Monday, May 17, 2010

Magic tricks or Good Relationship?

Sometimes I realize that I have believed in a sort of 'magic trick' relationship with God. If I say "In Jesus Name" at the end of every prayer then God will have to listen to me, or do what I say. That sort of thing. This created a lot of paranoia in my mind, because it added up to a belief that God can't be trusted to be good and have integrity - it was my job to keep him in line and make sure he did the right thing. And worse yet, it was up to me to repeatedly convince him to love me.

The Bible gives a better testimony. It's a big relief to learn that the life, death, and resurrection of Jesus was all his idea in the first place. All this love... he started it. I didn't talk him into it. I didn't come up with it. And he did it because he wanted to do it.

"You didn't choose me, I chose you," assures Jesus.

So I can stop worrying about whether I need to manipulate God. That's a needless effort for two reasons:

1. He's God, he can't be manipulated anyway.
2. He's good, so you don't need to... he always loves well.

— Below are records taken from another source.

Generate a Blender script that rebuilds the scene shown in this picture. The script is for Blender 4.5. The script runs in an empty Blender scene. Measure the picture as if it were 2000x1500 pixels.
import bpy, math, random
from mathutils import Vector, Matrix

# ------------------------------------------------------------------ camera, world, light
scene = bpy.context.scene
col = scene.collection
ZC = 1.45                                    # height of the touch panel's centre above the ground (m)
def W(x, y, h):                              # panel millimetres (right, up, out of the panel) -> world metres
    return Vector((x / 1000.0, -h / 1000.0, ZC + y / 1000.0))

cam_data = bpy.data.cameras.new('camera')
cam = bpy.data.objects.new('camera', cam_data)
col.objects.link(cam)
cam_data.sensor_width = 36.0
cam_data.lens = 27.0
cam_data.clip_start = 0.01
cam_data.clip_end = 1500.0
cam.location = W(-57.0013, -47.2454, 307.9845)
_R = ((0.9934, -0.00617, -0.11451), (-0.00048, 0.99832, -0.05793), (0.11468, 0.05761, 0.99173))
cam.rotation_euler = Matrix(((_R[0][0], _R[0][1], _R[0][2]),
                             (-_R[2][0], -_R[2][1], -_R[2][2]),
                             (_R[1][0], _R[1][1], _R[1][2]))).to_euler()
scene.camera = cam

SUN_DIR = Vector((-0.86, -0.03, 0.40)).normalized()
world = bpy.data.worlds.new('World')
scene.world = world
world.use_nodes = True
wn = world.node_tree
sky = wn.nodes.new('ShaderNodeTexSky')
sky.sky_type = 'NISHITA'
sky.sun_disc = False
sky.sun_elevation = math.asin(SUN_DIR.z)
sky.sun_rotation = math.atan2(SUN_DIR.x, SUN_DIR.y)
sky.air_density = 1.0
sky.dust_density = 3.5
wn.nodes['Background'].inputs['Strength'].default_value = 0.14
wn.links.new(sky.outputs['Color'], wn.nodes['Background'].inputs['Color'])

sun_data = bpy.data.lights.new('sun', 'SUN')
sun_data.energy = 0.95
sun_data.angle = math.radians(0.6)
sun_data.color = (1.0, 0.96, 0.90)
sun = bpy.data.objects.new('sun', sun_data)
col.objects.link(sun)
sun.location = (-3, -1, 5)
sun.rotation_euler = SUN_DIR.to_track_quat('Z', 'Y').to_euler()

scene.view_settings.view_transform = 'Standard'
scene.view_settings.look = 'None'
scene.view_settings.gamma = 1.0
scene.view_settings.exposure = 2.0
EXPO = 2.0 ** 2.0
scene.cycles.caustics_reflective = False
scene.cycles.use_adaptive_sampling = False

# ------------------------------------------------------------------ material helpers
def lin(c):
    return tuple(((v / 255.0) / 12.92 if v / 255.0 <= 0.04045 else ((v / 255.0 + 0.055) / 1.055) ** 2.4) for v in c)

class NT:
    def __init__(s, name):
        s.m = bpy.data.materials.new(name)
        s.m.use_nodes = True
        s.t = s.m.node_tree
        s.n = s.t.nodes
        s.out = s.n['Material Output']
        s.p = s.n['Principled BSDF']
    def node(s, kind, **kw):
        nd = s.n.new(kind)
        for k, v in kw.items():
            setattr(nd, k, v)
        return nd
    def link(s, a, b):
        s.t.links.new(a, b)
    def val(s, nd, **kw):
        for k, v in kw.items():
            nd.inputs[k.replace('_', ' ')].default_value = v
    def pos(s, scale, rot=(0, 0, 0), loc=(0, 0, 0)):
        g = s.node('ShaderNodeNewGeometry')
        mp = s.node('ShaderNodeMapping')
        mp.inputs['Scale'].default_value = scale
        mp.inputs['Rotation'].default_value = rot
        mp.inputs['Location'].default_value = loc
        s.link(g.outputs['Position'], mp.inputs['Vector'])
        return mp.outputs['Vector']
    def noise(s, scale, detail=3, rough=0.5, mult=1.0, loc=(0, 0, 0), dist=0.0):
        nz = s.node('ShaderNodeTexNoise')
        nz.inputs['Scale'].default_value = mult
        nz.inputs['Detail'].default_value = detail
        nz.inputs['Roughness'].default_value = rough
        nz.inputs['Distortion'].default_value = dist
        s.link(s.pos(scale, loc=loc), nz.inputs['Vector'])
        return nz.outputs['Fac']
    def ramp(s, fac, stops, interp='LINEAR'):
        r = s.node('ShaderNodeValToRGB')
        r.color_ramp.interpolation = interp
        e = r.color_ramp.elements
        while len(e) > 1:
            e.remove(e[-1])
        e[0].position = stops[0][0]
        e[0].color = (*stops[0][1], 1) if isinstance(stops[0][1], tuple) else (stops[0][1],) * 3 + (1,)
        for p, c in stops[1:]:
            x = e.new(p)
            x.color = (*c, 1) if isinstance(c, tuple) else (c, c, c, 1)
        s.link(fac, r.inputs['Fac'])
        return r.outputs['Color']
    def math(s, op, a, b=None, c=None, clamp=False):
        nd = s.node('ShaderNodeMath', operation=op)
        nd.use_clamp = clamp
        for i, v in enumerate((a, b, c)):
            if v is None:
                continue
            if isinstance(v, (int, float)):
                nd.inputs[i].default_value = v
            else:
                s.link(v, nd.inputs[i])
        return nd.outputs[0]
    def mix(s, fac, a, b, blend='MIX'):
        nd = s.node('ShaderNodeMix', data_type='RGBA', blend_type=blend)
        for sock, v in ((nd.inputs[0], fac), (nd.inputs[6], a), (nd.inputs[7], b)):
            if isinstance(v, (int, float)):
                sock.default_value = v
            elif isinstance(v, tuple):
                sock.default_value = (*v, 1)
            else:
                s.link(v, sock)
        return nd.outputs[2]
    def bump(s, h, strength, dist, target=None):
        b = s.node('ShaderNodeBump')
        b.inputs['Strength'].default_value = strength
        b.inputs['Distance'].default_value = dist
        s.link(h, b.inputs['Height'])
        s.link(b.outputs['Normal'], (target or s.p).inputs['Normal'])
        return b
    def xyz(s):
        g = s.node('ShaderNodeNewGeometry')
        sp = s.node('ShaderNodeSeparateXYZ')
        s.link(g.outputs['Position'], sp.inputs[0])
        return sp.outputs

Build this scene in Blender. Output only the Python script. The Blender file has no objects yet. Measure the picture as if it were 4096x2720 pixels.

There is freedom and peace in God's goodness and integrity and in the choice to love us so well in Jesus, a choice which was made long before I knew anything about it. It's reasonable to entrust ourselves to him wholly and let go of control and fear.

It's a simple point, but I have to re-learn it constantly.


Monday, May 10, 2010

Good News and Fear

I read an account this morning of a guy who became a believer in Jesus when he suddenly realized that for nearly forty years he had been fooling himself into thinking that he was good. He saw in a moment of realization that he wasn't actually good and that he couldn't do anything about it. He remembered what he had heard about Jesus, whom he had previously scoffed at. Only Jesus could make any change in his situation. He believed.

The Gospel is so simple you have to be taught not to believe it.

My two favorite Malcolm Muggeridge quotes:

"We have educated ourselves into imbecility."

and

"The depravity of man is at once the most unpopular of the Christian doctrines and yet the most empirically verifiable."

One of the comments on the conversion account I mentioned above was that a God who threatens people and forces conversion through fear should not be followed. I have found no relief from fear but in the loving invitation of Jesus to be freed from a dependence on myself and the world around me for salvation. As long as my hope lies in anything other than Jesus, all I know is devastating uncertainty. I know better than to trust myself.

My only hope is the payment for sin Jesus made to His Father on my behalf, the ongoing work of recovery from the damage of ruin that the Holy Spirit upholds, and the Home that waits for me.

Without Jesus, my trajectory is fixed on meaningless decay and the desperate dismal fear of helplessness to change anything.

With Jesus, all things are made new and his perfect love casts out all fear.

One of the deepest fears is that, if we really look into it, we'll find that love isn't real. Haven't we seen enough pain to make us doubt that love is possible? We do our best to keep distracted or tangled in intellect. It's too dangerous to look love in the face: what if we find empty sockets and a mocking lifeless skeletal grin? It is frightening. "I'll follow any destructive fancy if I can only protect myself from my deepest fear- the discovery that even God cannot be trusted for his love is a lie!"

I have no magic words, no unstoppable clever turn of phrase. I do believe that the love of God is alive, it's true. The beauty of it will break your heart, the strength of it will carry you to your deathbed, the purity of it will wash away the dark dream of fear. When the morning comes your own face shall shed light enough to lend brilliance to the dew.

Sunday, May 2, 2010

Holy

"I walked out into the night and saw a sky that had been wiped clear of its tears, after such a long day. At the edge of the horizon slunk a few strands of ragged cloud, but ringing brightly the bell-stars held their place. Enduring Brilliance. All the storms had been far below them. Hadn't it seemed from against the ground that the smoking clouds had quenched their light? Yet they were untouched. They are promises never reached by decay."

Can you believe that? Isn't it hard to believe that purity exists? That there could be anything that hasn't been turned? That hasn't bent in even the tiniest way to evil and been lost to confusion and perversion?

If it's all been lost then there's nothing to go back to. There's no hope for healing.

But we sing... Holy.

There is One, and only One, who never gave in.

...Holy

There is One, who at all costs, stayed true.

...Holy

All the loss that has crushed and confused our hearts. All the weeping. The volcanic ache that pushes out from beneath your ribcage. The poison that pulses in this world till even beauty becomes banal. Nothing feels natural. Like death, it's all an intrusion.

But it's low clouds. The high holy stars are out of its reach.

...Holy

We've been lost for so long. Everything pure that we've forgotten, there is One who still remembers. The long years that slip through our skeletal grasp, there is One who hasn't grown weary, One whom decay cannot grip.

Let all Israel, those striving, struggling ones, say "his love endures forever."